In many organizations, responsibilities are divided among teams, each responsible for a specific environment such as development or production. While Ansible Automation Platform allows users to provide extra_vars at job launch, it becomes critical to ensure those values are appropriate for the user's team to prevent unauthorized or unsafe deployments.
This example demonstrates how to use Policy as Code to enforce extra_vars value restrictions based on what team the user belongs too.
Example Policy aap_policy_examples/team_based_extra_vars_restriction.rego
The following policy ensures that only approved extra_vars values are accepted for users based on what team they're are on. If a user supplies a value outside of what their team is allowed to use, the job is blocked and a detailed violation message is returned.
package aap_policy_examples
import rego.v1
# Define allowed values for specific keys in extra_vars based on teams
valid_extra_var_values_by_team := {
"dev_team": {"environment": ["dev", "staging"]},
"prod_team": {"environment": ["prod", "staging"]},
}
# Default response allowing extra_vars unless violations occur
default team_based_extra_vars_restriction := {
"allowed": true,
"violations": [],
}
# Evaluate extra_vars against allowed values considering team memberships
team_based_extra_vars_restriction := result if {
# Extract extra_vars from input
input_extra_vars := object.get(input, ["extra_vars"], {})
# Extract user's team names
user_teams := {team | team := input.created_by.teams[_].name}
violating_keys := [key |
allowed_vals := allowed_values_for_key_and_teams(key, user_teams)
input_value := input_extra_vars[key]
allowed_values_for_key_and_teams(key, user_teams)
not allowed_value(input_value, allowed_vals)
]
count(violating_keys) > 0
result := {
"allowed": false,
"violations": [sprintf("extra_vars contain disallowed values for keys: %v. Allowed extra_vars for your teams (%v): %v", [violating_keys, user_teams, allowed_values_for_user_teams(user_teams)])],
}
}
# Retrieve allowed values for a specific key based on user's teams
allowed_values_for_key_and_teams(key, teams) := values if {
values := {val | team := teams[_]; val := valid_extra_var_values_by_team[team][key][_]; valid_extra_var_values_by_team[team][key]}
}
# Retrieve all allowed values based on user's teams
allowed_values_for_user_teams(teams) := team_values if {
team_values := {team: valid_extra_var_values_by_team[team] | team := teams[_]; valid_extra_var_values_by_team[team]}
}
# Check if given value is in allowed values set
allowed_value(value, allowed_values) if {
allowed_values[_] == value
}Suppose a user from the dev_team attempts to launch a job with the following extra_vars:
{
"extra_vars": {
"environment": "prod"
},
"created_by": {
"teams": [
{ "name": "dev_team" }
]
}
}The policy only allows dev_team members to use ["dev", "staging"] for the environment variable.

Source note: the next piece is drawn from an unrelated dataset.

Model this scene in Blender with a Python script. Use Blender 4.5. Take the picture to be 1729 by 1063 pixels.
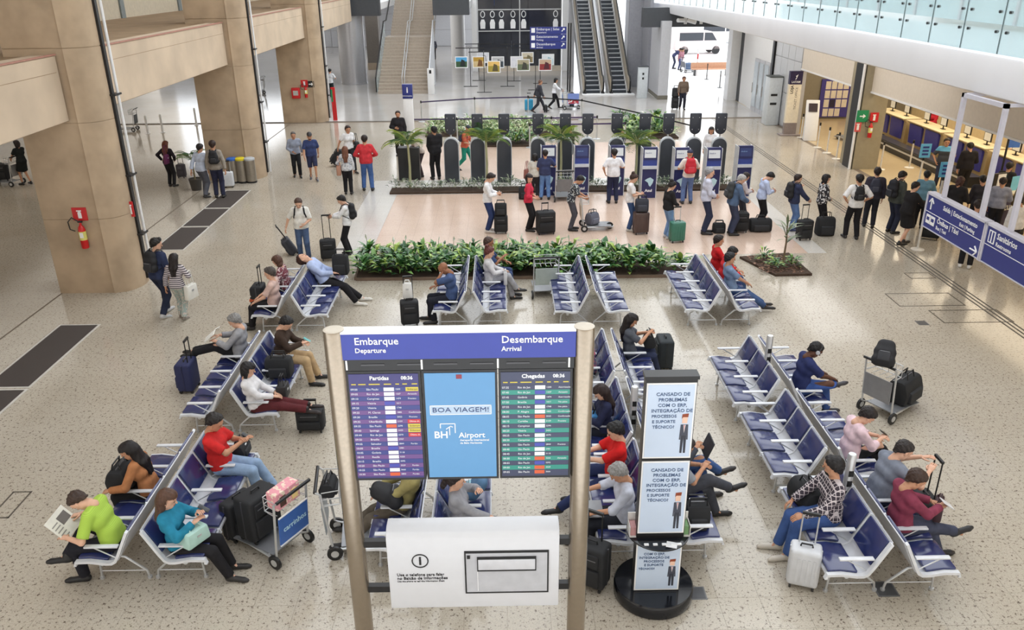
import bpy, bmesh, math, random
import numpy as np
from mathutils import Vector, Matrix
random.seed(7); np.random.seed(7)
for o in list(bpy.data.objects): bpy.data.objects.remove(o, do_unlink=True)
SC = bpy.context.scene
C = SC.collection
# ------------------------------------------------------------------ camera
W_, H_ = 1729, 1063
CX, CY = 864.5, 531.5
EYE = 6.9                                    # the photographer stands on the mezzanine
FPX = 1366.37
VD, VF = (893.0, 3730.0), (842.0, -52.0)     # vanishing points of the verticals and of the hall's long axis
def _n(v): return v / np.linalg.norm(v)
_up = -_n(np.array([VD[0]-CX, VD[1]-CY, FPX])); _fw = _n(np.array([VF[0]-CX, VF[1]-CY, FPX]))
_fw = _n(_fw - _up*_fw.dot(_up)); _rt = np.cross(_fw, _up)
CM = np.array([_rt, _fw, _up])
cd = bpy.data.cameras.new('camera'); cam = bpy.data.objects.new('camera', cd); C.objects.link(cam)
cd.sensor_width = 36; cd.sensor_fit = 'HORIZONTAL'; cd.lens = 36*FPX/W_; cd.clip_end = 400
_R = np.column_stack([CM@[1, 0, 0], CM@[0, -1, 0], CM@[0, 0, -1]])
cam.matrix_world = Matrix.Translation((0, 0, EYE)) @ Matrix([list(r) for r in _R]).to_4x4()
SC.camera = cam
# ------------------------------------------------------------------ daylight
wd = bpy.data.worlds.new('daylight'); SC.world = wd; wd.use_nodes = True
bg = wd.node_tree.nodes['Background']; bg.inputs[0].default_value = (0.94, 0.97, 1.0, 1); bg.inputs[1].default_value = 3.0
def area(name, loc, rot, sx, sy, power, col=(1, 1, 1)):
    l = bpy.data.lights.new(name, 'AREA'); l.shape = 'RECTANGLE'; l.size = sx; l.size_y = sy; l.energy = power; l.color = col
    o = bpy.data.objects.new(name, l); C.objects.link(o); o.location = loc; o.rotation_euler = [math.radians(a) for a in rot]
    return o
vs = SC.view_settings
vs.view_transform = 'Standard'; vs.look = 'None'; vs.gamma = 1.0; vs.use_curve_mapping = False; vs.exposure = -0.06
# ------------------------------------------------------------------ helpers
def ray(px, py): return CM @ _n(np.array([px-CX, py-CY, FPX]))
def G(px, py, z=0.0):                        # where a sight line meets the level z
    d = ray(px, py); t = (z-EYE)/d[2]; return Vector((d[0]*t, d[1]*t, z))
def tall(fx, fy, ty):                        # height of an upright thing from its foot and top
    g = G(fx, fy); r = math.hypot(g.x, g.y)
    d = ray(fx + (ty-fy)*(VD[0]-fx)/(VD[1]-fy), ty); return EYE + d[2]*r/math.hypot(d[0], d[1])
def proj(w):
    c = CM.T @ (np.array(w, float)-np.array([0, 0, EYE])); return CX+FPX*c[0]/c[2], CY+FPX*c[1]/c[2]
def lin(c): return tuple(((v/255)/12.92 if v/255 <= .04045 else ((v/255+.055)/1.055)**2.4) for v in c)
MATS = {}
def mat(name, col=(200, 200, 200), rough=0.5, metal=0.0, var=0.06, scale=9.0, spec=0.5, trans=0.0, emit=0.0, alpha=1.0, bump=0.0):
    if name in MATS: return MATS[name]
    m = bpy.data.materials.new(name); m.use_nodes = True; nt = m.node_tree; N = nt.nodes; L = nt.links
    b = N['Principled BSDF']; c = lin(col)
    b.inputs['Roughness'].default_value = rough; b.inputs['Metallic'].default_value = metal
    b.inputs['Specular IOR Level'].default_value = spec
    b.inputs['Transmission Weight'].default_value = trans; b.inputs['Alpha'].default_value = alpha
    tc = N.new('ShaderNodeTexCoord'); nz = N.new('ShaderNodeTexNoise'); nz.inputs['Scale'].default_value = scale; nz.inputs['Detail'].default_value = 3
    L.new(tc.outputs['Object'], nz.inputs['Vector'])
    r = N.new('ShaderNodeValToRGB'); r.color_ramp.elements[0].position = .3; r.color_ramp.elements[1].position = .7
    r.color_ramp.elements[0].color = (*[max(0, v*(1-var)) for v in c], 1); r.color_ramp.elements[1].color = (*[min(1, v*(1+var)) for v in c], 1)
    L.new(nz.outputs['Fac'], r.inputs['Fac']); L.new(r.outputs['Color'], b.inputs['Base Color'])
    if emit: L.new(r.outputs['Color'], b.inputs['Emission Color']); b.inputs['Emission Strength'].default_value = emit
    if bump:
        bp = N.new('ShaderNodeBump'); bp.inputs['Strength'].default_value = bump; bp.inputs['Distance'].default_value = .01
        L.new(nz.outputs['Fac'], bp.inputs['Height']); L.new(bp.outputs['Normal'], b.inputs['Normal'])
    MATS[name] = m; return m
def col(rgb, rough=.6, metal=0.0, **k): return mat('c_%d_%d_%d_%d_%d' % (*rgb, int(rough*100), int(metal*100)), rgb, rough, metal, **k)
def cloth(rgb): return mat('cloth_%d_%d_%d' % rgb, rgb, .85, 0, var=.16, scale=11, spec=.25, bump=.6)
class MB:
    def __init__(s): s.v = []; s.f = []; s.m = []
    def add(s, vs_, fs, mi=0):
        k = len(s.v); s.v += [tuple(p) for p in vs_]; s.f += [tuple(i+k for i in f) for f in fs]; s.m += [mi]*len(fs); return s
    def box(s, x0, y0, z0, x1, y1, z1, mi=0):
        return s.add([(x0, y0, z0), (x1, y0, z0), (x1, y1, z0), (x0, y1, z0), (x0, y0, z1), (x1, y0, z1), (x1, y1, z1), (x0, y1, z1)],
                     [(0, 3, 2, 1), (4, 5, 6, 7), (0, 1, 5, 4), (1, 2, 6, 5), (2, 3, 7, 6), (3, 0, 4, 7)], mi)
    def cbox(s, c, d, mi=0, R=None):
        x, y, z = [a/2 for a in d]; P = [Vector(p) for p in [(-x, -y, -z), (x, -y, -z), (x, y, -z), (-x, y, -z), (-x, -y, z), (x, -y, z), (x, y, z), (-x, y, z)]]
        if R is not None: P = [R @ p for p in P]
        return s.add([p+Vector(c) for p in P], [(0, 3, 2, 1), (4, 5, 6, 7), (0, 1, 5, 4), (1, 2, 6, 5), (2, 3, 7, 6), (3, 0, 4, 7)], mi)
    def tube(s, path, r, n=8, mi=0, cap=True, flat=None):
        P = [Vector(p) for p in path]; rs = r if isinstance(r, (list, tuple)) else [r]*len(P); vs_ = []; prev = None
        for i, p in enumerate(P):
            t = (P[min(i+1, len(P)-1)]-P[max(i-1, 0)]).normalized()
            if prev is None: a = t.cross(Vector((0, 0, 1)) if abs(t.z) < .9 else Vector((1, 0, 0))).normalized()
            else:
                a = prev - t*prev.dot(t); a.normalize()
            prev = a; b = t.cross(a)
            for k in range(n):
                w = 2*math.pi*k/n; vs_.append(p + (a*math.cos(w)*(flat[0] if flat else 1) + b*math.sin(w)*(flat[1] if flat else 1))*rs[i])
        fs = [(i*n+k, i*n+(k+1) % n, (i+1)*n+(k+1) % n, (i+1)*n+k) for i in range(len(P)-1) for k in range(n)]
        if cap: fs += [tuple(range(n-1, -1, -1)), tuple((len(P)-1)*n+k for k in range(n))]
        return s.add(vs_, fs, mi)
    def lathe(s, prof, n=20, c=(0, 0, 0), mi=0):
        vs_ = [(c[0]+r*math.cos(2*math.pi*k/n), c[1]+r*math.sin(2*math.pi*k/n), c[2]+z) for r, z in prof for k in range(n)]
        fs = [(i*n+k, i*n+(k+1) % n, (i+1)*n+(k+1) % n, (i+1)*n+k) for i in range(len(prof)-1) for k in range(n)]
        fs += [tuple(range(n-1, -1, -1)), tuple((len(prof)-1)*n+k for k in range(n))]
        return s.add(vs_, fs, mi)
    def prism(s, poly, a0, a1, axis='z', mi=0):
        n = len(poly)
        def pt(p, a): return (p[0], p[1], a) if axis == 'z' else ((p[0], a, p[1]) if axis == 'y' else (a, p[0], p[1]))
        vs_ = [pt(p, a0) for p in poly]+[pt(p, a1) for p in poly]
        return s.add(vs_, [tuple(range(n-1, -1, -1)), tuple(range(n, 2*n))]+[(i, (i+1) % n, n+(i+1) % n, n+i) for i in range(n)], mi)
    def quad(s, a, b, c, d, mi=0): return s.add([a, b, c, d], [(0, 1, 2, 3)], mi)
    def sphere(s, c, r, n=8, mi=0):
        pr = [(math.sin(math.pi*i/n), -math.cos(math.pi*i/n)) for i in range(n+1)]
        rr = r if isinstance(r, (tuple, list)) else (r, r, r); m2 = n*2
        vs_ = [(c[0]+rr[0]*max(p[0], .01)*math.cos(2*math.pi*k/m2), c[1]+rr[1]*max(p[0], .01)*math.sin(2*math.pi*k/m2), c[2]+rr[2]*p[1]) for p in pr for k in range(m2)]
        return s.add(vs_, [(i*m2+k, i*m2+(k+1) % m2, (i+1)*m2+(k+1) % m2, (i+1)*m2+k) for i in range(n) for k in range(m2)], mi)
    def mesh(s, name, mats, bevel=0, seg=2, smooth=False):
        me = bpy.data.meshes.new(name); me.from_pydata(s.v, [], s.f)
        for m in (mats if isinstance(mats, (list, tuple)) else [mats]): me.materials.append(m)
        me.polygons.foreach_set('material_index', s.m)
        bm = bmesh.new(); bm.from_mesh(me); bmesh.ops.recalc_face_normals(bm, faces=bm.faces)
        if bevel: bmesh.ops.bevel(bm, geom=[e for e in bm.edges if len(e.link_faces) == 2 and e.calc_face_angle(0) > .5], offset=bevel, segments=seg, affect='EDGES', profile=.5)
        bm.to_mesh(me); bm.free()
        if smooth or bevel:
            me.polygons.foreach_set('use_smooth', [True]*len(me.polygons))
            if hasattr(me, 'set_sharp_from_angle'): me.set_sharp_from_angle(angle=math.radians(40))
        me.update(); return me
    def build(s, name, mats, parent=None, bevel=0, seg=2, smooth=False, loc=None, rz=0):
        return link(name, s.mesh(name, mats, bevel, seg, smooth), parent, loc, rz)
def link(name, me, parent=None, loc=None, rz=0):
    o = bpy.data.objects.new(name, me); C.objects.link(o)
    if parent: o.parent = parent
    if loc is not None: o.location = loc
    if rz: o.rotation_euler.z = rz
    return o
def tag(o, label=None, cat=None, group=None, kind=None):
    if label: o['label'] = label
    if cat: o['category'] = cat
    if group: o['group'] = group
    if kind: o['kind'] = kind
    return o
def thing(name, label, cat, loc=(0, 0, 0), rz=0, group=None):
    o = bpy.data.objects.new(name, None); C.objects.link(o); o.empty_display_size = .2
    o.location = loc; o.rotation_euler.z = rz; return tag(o, label, cat, group)
def struct(o): o['kind'] = 'structure'; return o
KIDS = {}
def kids(o): return [c for c in bpy.data.objects if c.parent == o]
def tree_of(o): return (o, [tree_of(c) for c in kids(o)])
def copy_tree(t, parent=None):
    c = t[0].copy(); C.objects.link(c); c.parent = parent
    for k in t[1]: copy_tree(k, c)
    return c
TXT = {}
def text(s, size, name, m, parent, loc, rot, align='LEFT', ext=.002, bold=0.0, width=None):
    key = (s, round(size, 4), align, bold, width, m.name)
    if key not in TXT:
        cu = bpy.data.curves.new('t', 'FONT'); cu.body = s; cu.size = size; cu.align_x = align; cu.align_y = 'CENTER'; cu.extrude = ext; cu.offset = bold; cu.resolution_u = 2
        o = bpy.data.objects.new('t', cu); C.objects.link(o); dg = bpy.context.evaluated_depsgraph_get()
        me = bpy.data.meshes.new_from_object(o.evaluated_get(dg)); bpy.data.objects.remove(o); me.name = name
        if width:
            xs = [v.co.x for v in me.vertices]
            if xs:
                k = width/(max(xs)-min(xs)); [setattr(v.co, 'x', v.co.x*k) for v in me.vertices]
        me.materials.clear(); me.materials.append(m); TXT[key] = me
    o = link(name, TXT[key], parent, loc); o.rotation_euler = rot; return o
FRONT = (math.pi/2, 0, 0)                    # lettering that reads from the photographer's side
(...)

Because prod is not an approved value for that team, the job is blocked and fails.
Expected policy decision output:
{
"allowed": false,
"violations": [
"extra_vars contain disallowed values for keys: [\"environment\"]. Allowed extra_vars for your teams ([\"dev_team\"]): {\"dev_team\": {\"environment\": [\"dev\", \"staging\"]}}"
]
}This policy is attached to a Job Template. During launch, it checks if the user belongs to a team and verifies that the provided extra_vars are within the set of allowed values for their teams. If any value is not allowed, the job is blocked with a clear violation message.
An enterprise automation team supports Job Templates shared across multiple departments. Each department has access only to specific environments. To enforce this, the platform team implements a policy that only allows certain extra_vars values depending on what team the user belongs too.
For instance, the dev_team can deploy to dev or staging environments, while the prod_team can deploy to prod. This prevents accidental or unauthorized changes across environments.
By tying extra_vars validation to a user's team membership, platform teams can:
- Ensure separation of duties and environment access
- Prevent accidental deployment to production by unauthorized teams
When this policy is attached to a Job Template:
- It checks each variable within
extra_varsagainst the team's allowed values - Jobs are blocked and fail immediately if any value is unauthorized
- A message explains the violation, including the allowed values for the user's team
This enforcement occurs before the playbook runs, helping catch misconfigurations early.
Enforcing approved variable values based on team ownership improves both security and stability. It ensures that automation jobs only execute in contexts explicitly approved for the user running them. This is especially useful when different teams manage different lifecycle environments, reducing the chance of critical mistakes and maintaining environment integrity.